### BRIEF:
Only the lines from the start of the data to the line containing "COL = scene.collection", both included, should be output, exactly and without pictures.

### STORED DATA:
-----
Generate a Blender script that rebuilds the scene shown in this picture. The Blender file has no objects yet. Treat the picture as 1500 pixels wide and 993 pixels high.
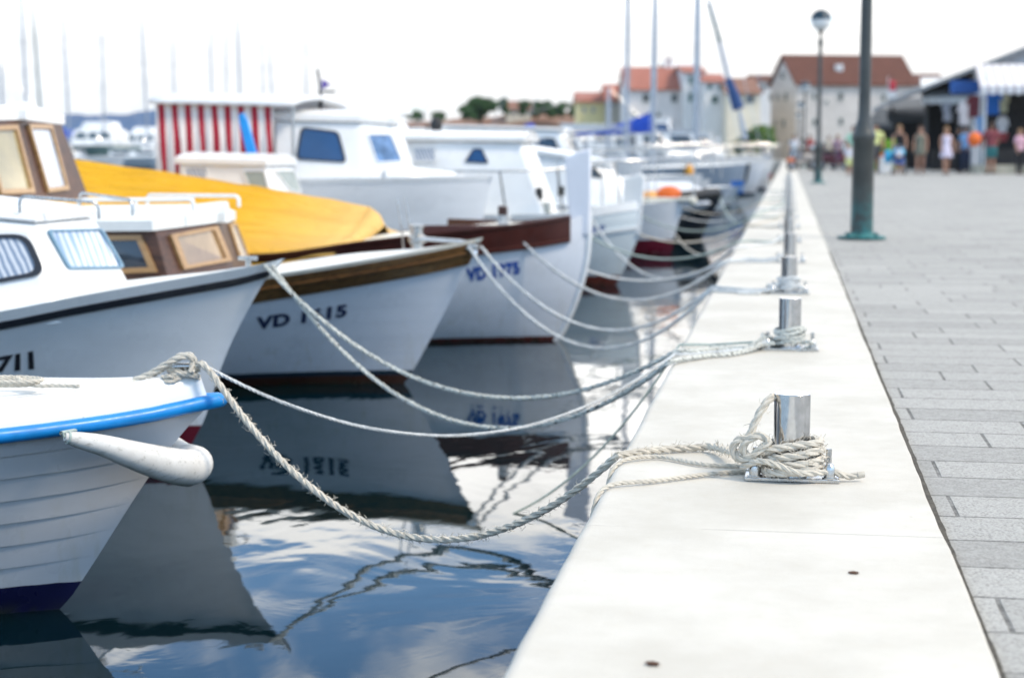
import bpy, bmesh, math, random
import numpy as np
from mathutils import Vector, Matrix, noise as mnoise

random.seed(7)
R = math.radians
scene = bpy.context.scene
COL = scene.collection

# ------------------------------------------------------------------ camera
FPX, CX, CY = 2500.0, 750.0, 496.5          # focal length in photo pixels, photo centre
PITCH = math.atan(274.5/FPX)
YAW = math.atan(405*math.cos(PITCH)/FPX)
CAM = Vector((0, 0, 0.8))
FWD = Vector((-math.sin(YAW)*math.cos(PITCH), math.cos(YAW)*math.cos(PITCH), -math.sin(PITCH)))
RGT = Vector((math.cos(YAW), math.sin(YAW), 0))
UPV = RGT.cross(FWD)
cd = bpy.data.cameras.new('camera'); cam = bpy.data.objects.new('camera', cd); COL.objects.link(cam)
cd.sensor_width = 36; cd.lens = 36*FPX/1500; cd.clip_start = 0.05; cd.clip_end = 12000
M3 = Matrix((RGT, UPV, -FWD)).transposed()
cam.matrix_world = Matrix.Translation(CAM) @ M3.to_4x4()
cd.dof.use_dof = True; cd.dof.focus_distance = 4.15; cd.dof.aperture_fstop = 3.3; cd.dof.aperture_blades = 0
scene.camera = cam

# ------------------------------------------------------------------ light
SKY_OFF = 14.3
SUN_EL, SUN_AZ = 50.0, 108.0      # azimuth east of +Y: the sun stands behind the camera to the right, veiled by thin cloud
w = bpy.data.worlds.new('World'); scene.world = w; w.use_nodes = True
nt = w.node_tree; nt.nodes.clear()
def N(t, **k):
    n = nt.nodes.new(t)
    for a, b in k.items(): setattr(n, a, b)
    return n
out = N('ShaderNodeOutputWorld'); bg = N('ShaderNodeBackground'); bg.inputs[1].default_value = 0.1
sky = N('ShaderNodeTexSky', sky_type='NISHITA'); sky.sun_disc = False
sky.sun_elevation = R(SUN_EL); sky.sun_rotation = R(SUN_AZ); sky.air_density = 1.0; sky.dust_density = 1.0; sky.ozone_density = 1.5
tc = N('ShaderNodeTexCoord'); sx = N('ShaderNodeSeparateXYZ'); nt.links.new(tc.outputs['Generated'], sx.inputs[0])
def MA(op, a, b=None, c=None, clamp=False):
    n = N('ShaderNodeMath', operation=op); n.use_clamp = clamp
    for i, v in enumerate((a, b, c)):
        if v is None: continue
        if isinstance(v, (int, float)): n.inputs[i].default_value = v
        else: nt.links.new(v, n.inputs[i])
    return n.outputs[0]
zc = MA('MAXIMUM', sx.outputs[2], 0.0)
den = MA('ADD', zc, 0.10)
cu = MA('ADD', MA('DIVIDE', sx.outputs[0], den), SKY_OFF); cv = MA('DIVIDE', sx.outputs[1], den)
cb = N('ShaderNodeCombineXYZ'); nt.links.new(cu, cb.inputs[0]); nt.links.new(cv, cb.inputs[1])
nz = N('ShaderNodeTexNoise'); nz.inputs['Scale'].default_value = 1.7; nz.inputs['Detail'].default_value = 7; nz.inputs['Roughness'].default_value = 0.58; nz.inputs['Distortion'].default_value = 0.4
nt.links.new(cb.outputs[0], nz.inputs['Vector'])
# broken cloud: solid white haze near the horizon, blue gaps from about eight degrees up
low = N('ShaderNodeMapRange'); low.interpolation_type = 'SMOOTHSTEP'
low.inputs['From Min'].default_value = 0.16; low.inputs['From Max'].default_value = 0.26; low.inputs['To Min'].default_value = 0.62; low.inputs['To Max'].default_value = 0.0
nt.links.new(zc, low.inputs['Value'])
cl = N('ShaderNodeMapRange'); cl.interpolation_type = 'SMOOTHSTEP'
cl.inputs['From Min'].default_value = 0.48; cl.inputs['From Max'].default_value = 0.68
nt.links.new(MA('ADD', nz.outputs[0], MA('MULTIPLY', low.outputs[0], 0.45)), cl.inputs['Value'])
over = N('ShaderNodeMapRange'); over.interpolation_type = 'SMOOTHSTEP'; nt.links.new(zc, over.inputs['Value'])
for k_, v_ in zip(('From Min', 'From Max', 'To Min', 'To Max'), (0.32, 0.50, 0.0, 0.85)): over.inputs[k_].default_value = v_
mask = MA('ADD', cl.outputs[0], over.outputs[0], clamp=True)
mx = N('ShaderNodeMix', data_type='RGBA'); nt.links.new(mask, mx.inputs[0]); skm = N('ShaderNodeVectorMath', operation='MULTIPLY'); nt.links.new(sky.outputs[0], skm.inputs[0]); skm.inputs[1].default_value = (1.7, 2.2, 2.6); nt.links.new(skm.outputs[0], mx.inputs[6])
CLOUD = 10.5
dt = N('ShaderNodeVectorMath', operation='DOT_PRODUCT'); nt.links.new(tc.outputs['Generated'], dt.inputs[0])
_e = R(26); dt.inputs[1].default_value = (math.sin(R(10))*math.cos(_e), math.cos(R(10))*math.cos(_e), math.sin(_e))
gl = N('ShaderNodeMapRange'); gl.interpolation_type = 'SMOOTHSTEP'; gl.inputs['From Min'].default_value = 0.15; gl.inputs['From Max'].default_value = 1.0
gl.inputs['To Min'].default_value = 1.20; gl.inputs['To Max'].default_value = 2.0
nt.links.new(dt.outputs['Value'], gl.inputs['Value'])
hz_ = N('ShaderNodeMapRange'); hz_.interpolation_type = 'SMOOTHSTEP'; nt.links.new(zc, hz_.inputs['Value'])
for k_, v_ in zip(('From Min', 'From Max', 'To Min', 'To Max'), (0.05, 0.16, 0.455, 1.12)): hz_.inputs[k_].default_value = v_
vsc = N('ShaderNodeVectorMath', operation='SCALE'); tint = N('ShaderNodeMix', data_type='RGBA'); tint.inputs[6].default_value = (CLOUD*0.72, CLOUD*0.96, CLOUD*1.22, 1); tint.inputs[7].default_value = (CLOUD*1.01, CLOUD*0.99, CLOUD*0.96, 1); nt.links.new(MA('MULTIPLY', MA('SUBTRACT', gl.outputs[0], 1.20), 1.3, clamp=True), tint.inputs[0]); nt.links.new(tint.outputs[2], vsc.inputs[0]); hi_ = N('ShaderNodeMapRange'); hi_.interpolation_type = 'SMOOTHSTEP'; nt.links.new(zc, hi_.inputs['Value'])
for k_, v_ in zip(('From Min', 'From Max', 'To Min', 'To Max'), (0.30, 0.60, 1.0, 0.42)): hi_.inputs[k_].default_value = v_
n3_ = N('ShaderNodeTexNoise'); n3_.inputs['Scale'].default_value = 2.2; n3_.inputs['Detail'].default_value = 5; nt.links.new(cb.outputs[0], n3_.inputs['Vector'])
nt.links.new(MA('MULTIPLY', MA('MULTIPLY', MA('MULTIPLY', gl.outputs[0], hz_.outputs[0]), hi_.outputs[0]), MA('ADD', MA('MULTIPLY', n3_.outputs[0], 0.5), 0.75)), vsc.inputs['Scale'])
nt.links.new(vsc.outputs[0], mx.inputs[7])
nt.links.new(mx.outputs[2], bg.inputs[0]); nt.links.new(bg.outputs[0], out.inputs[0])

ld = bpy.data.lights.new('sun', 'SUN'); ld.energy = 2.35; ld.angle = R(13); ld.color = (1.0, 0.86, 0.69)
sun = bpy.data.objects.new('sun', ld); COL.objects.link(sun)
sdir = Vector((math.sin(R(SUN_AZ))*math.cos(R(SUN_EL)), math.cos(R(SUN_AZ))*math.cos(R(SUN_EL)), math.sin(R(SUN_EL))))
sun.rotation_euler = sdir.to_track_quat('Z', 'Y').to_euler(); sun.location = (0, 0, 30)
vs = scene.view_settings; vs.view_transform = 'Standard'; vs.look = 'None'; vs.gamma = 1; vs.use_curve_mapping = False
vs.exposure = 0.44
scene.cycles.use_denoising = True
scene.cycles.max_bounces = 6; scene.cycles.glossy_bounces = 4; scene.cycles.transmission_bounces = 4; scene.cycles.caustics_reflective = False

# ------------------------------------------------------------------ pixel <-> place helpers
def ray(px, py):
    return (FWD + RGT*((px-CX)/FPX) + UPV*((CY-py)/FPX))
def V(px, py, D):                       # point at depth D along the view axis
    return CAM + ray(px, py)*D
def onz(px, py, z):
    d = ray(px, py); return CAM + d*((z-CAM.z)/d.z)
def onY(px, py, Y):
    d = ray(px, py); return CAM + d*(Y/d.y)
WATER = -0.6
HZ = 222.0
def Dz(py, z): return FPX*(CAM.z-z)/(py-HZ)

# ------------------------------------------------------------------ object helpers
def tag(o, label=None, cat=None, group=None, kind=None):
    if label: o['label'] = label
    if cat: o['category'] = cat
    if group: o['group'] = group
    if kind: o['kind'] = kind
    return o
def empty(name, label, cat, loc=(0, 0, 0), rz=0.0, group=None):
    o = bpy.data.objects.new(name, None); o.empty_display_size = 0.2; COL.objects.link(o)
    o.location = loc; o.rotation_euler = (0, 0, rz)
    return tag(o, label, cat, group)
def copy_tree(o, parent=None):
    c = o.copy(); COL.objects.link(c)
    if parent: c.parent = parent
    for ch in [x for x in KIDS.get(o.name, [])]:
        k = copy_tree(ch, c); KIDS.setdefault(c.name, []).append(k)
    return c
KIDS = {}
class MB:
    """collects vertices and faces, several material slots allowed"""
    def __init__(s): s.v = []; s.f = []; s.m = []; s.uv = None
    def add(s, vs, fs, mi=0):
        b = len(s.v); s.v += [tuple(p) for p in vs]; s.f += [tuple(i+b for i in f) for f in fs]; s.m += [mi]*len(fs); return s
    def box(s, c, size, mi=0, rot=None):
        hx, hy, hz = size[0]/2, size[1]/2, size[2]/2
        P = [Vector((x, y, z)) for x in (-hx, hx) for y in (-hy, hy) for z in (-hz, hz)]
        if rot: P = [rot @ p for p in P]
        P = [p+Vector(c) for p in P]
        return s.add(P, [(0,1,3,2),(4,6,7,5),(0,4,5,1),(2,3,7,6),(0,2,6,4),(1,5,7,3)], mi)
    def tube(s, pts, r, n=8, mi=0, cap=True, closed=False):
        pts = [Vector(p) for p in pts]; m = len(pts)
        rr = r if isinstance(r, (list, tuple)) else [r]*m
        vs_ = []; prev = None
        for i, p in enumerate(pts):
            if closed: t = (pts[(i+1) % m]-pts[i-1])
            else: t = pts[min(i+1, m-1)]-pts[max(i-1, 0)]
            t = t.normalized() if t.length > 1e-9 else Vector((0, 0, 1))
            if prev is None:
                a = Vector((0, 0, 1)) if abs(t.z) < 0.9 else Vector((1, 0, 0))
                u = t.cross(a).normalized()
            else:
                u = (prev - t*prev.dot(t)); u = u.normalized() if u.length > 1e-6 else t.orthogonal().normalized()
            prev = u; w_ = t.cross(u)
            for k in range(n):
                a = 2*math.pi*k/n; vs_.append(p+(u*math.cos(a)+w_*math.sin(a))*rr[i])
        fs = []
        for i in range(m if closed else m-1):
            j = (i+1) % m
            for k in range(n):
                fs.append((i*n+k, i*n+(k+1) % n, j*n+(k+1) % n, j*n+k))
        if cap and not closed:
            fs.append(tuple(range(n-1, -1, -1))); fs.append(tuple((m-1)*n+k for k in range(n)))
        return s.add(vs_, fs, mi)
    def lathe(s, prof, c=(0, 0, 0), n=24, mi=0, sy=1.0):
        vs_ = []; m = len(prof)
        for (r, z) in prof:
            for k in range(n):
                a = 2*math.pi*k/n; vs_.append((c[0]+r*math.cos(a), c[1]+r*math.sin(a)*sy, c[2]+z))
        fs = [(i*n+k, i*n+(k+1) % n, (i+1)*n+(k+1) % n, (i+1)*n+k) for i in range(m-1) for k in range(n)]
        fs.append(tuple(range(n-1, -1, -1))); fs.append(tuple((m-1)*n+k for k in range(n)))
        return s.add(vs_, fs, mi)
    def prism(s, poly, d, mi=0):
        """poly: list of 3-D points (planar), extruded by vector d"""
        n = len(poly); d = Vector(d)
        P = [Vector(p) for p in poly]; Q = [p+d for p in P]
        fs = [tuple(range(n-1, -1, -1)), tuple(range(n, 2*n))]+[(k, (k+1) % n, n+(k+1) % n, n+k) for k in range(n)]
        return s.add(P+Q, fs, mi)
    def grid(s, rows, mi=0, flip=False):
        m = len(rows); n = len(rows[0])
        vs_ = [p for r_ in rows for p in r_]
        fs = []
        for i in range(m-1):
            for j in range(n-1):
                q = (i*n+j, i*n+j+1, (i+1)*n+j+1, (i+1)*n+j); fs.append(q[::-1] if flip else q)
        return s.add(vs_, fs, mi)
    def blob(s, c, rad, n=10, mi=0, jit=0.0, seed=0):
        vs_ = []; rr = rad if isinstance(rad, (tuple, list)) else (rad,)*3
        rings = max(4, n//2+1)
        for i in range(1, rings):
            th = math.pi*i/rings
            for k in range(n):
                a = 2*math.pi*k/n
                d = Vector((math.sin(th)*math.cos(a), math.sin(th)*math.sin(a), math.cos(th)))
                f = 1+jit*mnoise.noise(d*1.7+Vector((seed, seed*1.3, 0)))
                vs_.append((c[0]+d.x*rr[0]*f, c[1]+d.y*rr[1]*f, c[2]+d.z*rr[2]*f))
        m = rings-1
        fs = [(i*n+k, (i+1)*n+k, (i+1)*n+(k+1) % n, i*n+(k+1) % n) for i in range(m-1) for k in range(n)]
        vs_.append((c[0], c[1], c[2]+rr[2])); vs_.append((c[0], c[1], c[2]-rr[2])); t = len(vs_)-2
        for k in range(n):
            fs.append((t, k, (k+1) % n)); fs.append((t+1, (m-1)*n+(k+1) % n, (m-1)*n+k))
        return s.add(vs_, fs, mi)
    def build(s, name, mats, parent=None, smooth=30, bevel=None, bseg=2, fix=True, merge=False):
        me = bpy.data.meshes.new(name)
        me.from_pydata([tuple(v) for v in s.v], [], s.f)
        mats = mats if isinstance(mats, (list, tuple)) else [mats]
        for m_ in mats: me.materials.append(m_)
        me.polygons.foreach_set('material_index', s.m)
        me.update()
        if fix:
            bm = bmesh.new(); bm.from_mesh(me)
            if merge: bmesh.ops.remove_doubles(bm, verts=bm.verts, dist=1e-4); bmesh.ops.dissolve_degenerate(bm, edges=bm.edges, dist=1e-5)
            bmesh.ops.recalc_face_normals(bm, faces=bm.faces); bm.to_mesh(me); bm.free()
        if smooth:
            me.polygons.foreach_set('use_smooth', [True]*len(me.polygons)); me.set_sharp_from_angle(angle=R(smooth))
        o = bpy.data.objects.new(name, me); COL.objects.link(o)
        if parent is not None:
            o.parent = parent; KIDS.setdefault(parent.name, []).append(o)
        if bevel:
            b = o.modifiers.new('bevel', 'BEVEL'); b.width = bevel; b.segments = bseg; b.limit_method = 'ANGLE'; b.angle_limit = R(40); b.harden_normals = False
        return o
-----
### RESPONSE TO THE EXERCISE:
Generate a Blender script that rebuilds the scene shown in this picture. The Blender file has no objects yet. Treat the picture as 1500 pixels wide and 993 pixels high.
import bpy, bmesh, math, random
import numpy as np
from mathutils import Vector, Matrix, noise as mnoise

random.seed(7)
R = math.radians
scene = bpy.context.scene
COL = scene.collection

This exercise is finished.